Why This Topic Landed in Japan
The earlier leak of Shine Muscat grapes cemented a belief that Japan's agricultural IP protection is full of holes, and this week's reporting on "Beni Princess" citrus reawakened that memory. According to the original report (Mainichi, April), a fruit that may be the same variety as Ehime's "Beni Princess" (Ehime No. 48) was found for sale on a major Chinese marketplace. The frustration of seeing two decades of development go unprotected merged with lingering arguments over the 2020 revision of Japan's Plant Variety Protection and Seed Act, driving anger at both China and the domestic system. A separate, self-reflective piece originating from China — asking "why are Chinese people disliked around the world" — circulated alongside it, reinforcing the framing of China's conduct facing harsh international scrutiny.

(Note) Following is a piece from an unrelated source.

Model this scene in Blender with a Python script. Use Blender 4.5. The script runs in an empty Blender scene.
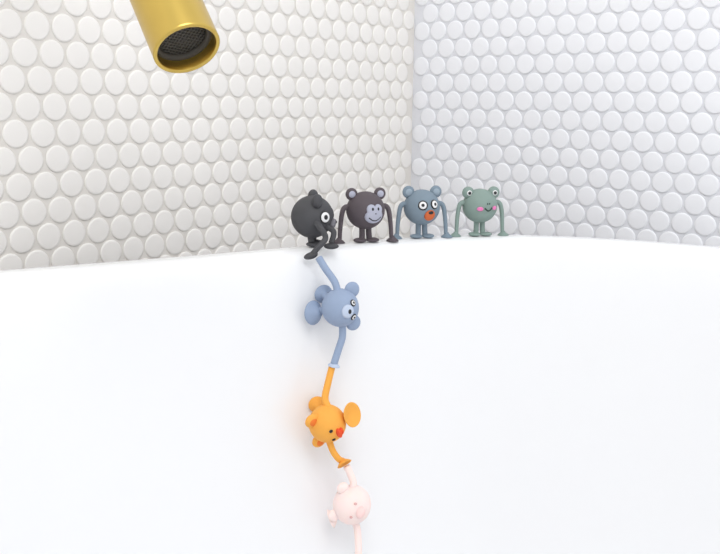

Note that the original reporting used cautious language ("possible leak"), while summary-site headlines asserted flatly that the fruit was "stolen."
Key Reaction Themes
- "Here we go again" despair and distrust of China — A sense that agricultural IP leaks keep repeating.
- Criticism of the domestic system — Anger at opposition to seed-law reform and at bureaucracy seen as dismissive of farmers.
- Worry over quality and brand damage — Fear that degraded copies could make "Japanese fruit" seem merely expensive.
What Japanese Netizens Are Saying
The suspected leak of "Beni Princess" citrus to China
A fruit believed to be Ehime's premium "Beni Princess" (Ehime No. 48), developed over roughly 20 years, was found for sale on a Chinese marketplace, reviving anger over IP leaks after Shine Muscat grapes.
Sources:
Comments:
- "Again? Japan is way too kind to thieves. Don't steal 20 years of hard work."
- "Thanks to the campaign against the seed-law reform, everything Japan spent years cultivating is free to be stolen."
- "Even if they can grow the same thing, the taste and quality are probably degraded."
- "I'd hate it if degraded knockoffs spread worldwide and people decide 'Japanese fruit is just expensive and not even that tasty.'"
- "Japan's bureaucracy is too hard on farmers. College grads can design systems, but it's meaningless without the actual produce."
- "Way too full of holes, Japan."
- "Even for that watered-down, better-than-nothing seed-law reform, a flood of nonsensical opponents showed up."
- "Organized theft rings aside, bringing in cheap labor to the countryside and inviting thieves in is partly on the government and farms themselves."